*PROBLEM DESCRIPTION*
Restate word for word the lines that begin the listing and end with the line holding "PI = math.pi".

------------------------------

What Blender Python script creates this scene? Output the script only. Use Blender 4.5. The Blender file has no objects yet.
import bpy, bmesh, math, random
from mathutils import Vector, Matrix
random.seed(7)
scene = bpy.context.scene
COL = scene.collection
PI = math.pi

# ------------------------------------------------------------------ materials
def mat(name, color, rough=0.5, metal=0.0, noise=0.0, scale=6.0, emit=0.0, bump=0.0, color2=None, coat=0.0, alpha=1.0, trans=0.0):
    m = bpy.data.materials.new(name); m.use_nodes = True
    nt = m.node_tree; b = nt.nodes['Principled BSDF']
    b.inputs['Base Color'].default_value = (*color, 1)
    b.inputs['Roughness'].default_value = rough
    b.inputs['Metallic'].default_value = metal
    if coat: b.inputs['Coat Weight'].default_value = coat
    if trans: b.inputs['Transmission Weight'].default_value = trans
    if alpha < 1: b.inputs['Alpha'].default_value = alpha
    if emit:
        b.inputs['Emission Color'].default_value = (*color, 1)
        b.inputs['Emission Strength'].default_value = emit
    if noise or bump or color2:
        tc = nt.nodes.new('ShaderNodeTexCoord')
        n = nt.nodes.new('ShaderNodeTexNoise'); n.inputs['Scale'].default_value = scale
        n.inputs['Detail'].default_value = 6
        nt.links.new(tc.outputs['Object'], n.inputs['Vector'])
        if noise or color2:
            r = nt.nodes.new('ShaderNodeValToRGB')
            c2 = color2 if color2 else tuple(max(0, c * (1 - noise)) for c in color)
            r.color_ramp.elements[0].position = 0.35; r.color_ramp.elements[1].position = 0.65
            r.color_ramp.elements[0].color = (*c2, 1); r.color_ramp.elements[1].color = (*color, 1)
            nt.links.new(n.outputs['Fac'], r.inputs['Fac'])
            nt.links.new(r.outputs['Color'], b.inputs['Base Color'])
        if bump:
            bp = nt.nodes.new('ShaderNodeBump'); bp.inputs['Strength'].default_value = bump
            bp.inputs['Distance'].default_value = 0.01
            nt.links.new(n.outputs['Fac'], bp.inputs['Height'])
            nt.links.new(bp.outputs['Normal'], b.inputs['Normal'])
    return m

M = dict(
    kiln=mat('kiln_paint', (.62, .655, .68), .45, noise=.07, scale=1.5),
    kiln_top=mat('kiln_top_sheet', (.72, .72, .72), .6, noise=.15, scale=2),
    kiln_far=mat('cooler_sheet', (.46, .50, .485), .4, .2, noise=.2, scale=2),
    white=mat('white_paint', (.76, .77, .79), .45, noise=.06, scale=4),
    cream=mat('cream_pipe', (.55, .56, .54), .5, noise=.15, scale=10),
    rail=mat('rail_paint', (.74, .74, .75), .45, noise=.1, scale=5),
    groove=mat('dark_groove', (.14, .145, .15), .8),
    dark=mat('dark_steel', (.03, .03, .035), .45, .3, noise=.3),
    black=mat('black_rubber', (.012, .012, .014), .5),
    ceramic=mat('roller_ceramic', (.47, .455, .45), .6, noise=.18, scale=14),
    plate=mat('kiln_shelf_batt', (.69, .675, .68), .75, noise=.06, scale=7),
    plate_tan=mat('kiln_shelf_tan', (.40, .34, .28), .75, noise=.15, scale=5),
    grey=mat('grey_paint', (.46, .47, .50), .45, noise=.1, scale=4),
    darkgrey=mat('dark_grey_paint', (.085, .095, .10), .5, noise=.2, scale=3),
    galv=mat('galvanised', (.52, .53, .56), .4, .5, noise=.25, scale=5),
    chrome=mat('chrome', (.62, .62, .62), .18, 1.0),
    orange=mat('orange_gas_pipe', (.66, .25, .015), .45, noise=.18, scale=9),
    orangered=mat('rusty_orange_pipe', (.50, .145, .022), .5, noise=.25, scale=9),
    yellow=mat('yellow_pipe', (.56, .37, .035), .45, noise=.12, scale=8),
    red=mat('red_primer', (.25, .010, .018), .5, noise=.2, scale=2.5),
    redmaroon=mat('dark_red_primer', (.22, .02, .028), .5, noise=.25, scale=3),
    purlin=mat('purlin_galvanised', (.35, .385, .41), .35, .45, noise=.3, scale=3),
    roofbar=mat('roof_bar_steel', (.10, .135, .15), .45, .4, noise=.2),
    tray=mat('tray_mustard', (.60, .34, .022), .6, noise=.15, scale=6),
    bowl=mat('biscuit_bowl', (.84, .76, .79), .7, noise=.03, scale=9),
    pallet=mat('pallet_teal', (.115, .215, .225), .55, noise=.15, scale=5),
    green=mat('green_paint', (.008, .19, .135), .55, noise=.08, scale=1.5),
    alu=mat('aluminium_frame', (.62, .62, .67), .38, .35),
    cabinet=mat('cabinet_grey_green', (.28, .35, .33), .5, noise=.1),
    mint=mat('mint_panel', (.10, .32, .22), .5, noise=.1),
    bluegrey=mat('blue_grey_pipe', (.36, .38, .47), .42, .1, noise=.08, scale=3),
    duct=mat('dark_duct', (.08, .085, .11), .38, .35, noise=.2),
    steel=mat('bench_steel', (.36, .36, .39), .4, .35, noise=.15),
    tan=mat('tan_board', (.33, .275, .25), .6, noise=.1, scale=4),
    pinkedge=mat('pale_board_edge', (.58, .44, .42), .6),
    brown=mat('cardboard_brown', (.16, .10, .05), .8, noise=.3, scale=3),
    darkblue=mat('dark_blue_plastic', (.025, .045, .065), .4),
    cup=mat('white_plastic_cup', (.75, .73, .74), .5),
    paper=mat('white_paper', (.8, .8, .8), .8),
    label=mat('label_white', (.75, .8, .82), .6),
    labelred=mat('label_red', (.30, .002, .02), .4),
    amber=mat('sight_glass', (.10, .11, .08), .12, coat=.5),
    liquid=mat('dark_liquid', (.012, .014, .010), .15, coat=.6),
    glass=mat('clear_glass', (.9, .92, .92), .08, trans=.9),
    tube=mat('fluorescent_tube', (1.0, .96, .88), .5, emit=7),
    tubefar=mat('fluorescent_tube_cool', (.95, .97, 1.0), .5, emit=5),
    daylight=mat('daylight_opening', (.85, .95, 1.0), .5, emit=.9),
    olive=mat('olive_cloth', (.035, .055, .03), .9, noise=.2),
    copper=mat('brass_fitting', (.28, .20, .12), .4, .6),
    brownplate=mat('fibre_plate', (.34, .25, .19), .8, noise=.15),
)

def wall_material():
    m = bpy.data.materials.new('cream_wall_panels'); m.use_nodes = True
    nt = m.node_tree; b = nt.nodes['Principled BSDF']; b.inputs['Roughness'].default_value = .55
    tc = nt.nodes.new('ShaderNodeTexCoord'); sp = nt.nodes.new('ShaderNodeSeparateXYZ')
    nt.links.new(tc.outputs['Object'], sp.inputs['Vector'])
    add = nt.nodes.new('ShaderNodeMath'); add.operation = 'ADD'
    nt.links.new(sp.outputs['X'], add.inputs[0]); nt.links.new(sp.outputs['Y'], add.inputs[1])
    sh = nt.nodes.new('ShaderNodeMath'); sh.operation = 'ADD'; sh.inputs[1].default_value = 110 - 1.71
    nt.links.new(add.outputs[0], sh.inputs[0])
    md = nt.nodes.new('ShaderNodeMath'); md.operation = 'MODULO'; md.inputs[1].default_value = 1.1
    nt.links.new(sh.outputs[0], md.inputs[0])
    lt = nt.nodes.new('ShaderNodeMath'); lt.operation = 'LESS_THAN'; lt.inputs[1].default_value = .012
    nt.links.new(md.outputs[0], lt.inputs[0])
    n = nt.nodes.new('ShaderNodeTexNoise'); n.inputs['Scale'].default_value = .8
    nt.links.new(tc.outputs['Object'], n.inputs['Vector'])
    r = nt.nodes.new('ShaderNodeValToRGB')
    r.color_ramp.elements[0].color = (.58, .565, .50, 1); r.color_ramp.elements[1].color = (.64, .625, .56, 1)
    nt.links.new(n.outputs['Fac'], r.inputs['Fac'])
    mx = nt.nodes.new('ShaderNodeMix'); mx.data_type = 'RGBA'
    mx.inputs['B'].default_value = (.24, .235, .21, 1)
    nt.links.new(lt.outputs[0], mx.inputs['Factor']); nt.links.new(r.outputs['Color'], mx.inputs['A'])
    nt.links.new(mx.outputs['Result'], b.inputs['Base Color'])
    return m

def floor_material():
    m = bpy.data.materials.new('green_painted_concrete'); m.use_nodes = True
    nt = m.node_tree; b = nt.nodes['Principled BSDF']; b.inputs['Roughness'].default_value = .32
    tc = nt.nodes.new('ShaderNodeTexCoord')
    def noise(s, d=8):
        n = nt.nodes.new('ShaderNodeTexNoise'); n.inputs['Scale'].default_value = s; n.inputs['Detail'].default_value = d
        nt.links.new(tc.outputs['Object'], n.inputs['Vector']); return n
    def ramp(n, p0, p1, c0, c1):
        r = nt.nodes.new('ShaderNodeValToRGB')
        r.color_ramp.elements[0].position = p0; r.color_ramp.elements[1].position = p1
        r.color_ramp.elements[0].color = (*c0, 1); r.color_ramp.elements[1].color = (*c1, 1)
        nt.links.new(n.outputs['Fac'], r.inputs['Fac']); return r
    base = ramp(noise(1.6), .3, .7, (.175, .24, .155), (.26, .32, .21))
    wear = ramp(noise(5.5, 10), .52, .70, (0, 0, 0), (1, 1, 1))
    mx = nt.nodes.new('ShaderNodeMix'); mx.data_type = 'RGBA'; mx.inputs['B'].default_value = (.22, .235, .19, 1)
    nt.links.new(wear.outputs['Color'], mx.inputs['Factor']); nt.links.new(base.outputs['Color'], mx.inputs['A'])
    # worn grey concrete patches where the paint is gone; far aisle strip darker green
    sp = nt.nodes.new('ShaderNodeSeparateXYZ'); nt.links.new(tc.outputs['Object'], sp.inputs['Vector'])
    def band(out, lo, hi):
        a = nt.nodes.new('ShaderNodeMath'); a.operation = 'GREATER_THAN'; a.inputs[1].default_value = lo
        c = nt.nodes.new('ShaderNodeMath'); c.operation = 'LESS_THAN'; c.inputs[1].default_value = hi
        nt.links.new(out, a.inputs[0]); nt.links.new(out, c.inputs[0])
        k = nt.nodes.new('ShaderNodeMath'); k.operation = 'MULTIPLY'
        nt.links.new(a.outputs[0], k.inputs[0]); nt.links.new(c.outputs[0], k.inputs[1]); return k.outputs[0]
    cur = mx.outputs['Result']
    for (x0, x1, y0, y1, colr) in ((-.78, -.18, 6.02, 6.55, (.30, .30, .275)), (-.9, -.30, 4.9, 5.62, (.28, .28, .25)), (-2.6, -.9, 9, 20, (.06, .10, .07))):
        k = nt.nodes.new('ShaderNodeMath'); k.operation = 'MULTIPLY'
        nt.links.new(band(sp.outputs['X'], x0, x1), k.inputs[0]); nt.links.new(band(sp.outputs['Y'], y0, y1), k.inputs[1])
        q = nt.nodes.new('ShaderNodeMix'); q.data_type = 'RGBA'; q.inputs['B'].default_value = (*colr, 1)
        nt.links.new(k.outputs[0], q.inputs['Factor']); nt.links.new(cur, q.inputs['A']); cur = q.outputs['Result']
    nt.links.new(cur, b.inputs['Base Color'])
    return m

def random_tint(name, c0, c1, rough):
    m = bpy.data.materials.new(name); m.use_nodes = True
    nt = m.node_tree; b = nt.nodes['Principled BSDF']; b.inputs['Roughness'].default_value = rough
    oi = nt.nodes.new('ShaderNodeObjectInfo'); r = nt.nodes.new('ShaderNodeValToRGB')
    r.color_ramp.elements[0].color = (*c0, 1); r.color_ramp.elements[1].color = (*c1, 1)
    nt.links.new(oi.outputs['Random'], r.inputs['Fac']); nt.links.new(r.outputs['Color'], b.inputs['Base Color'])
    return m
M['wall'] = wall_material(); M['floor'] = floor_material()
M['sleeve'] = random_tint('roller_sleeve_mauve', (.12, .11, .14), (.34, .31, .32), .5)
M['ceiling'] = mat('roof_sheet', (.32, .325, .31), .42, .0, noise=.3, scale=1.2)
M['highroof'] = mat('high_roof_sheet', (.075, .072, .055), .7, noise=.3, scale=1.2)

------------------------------

*SOLUTION FOR THIS PROBLEM*
What Blender Python script creates this scene? Output the script only. Use Blender 4.5. The Blender file has no objects yet.
import bpy, bmesh, math, random
from mathutils import Vector, Matrix
random.seed(7)
scene = bpy.context.scene
COL = scene.collection
PI = math.pi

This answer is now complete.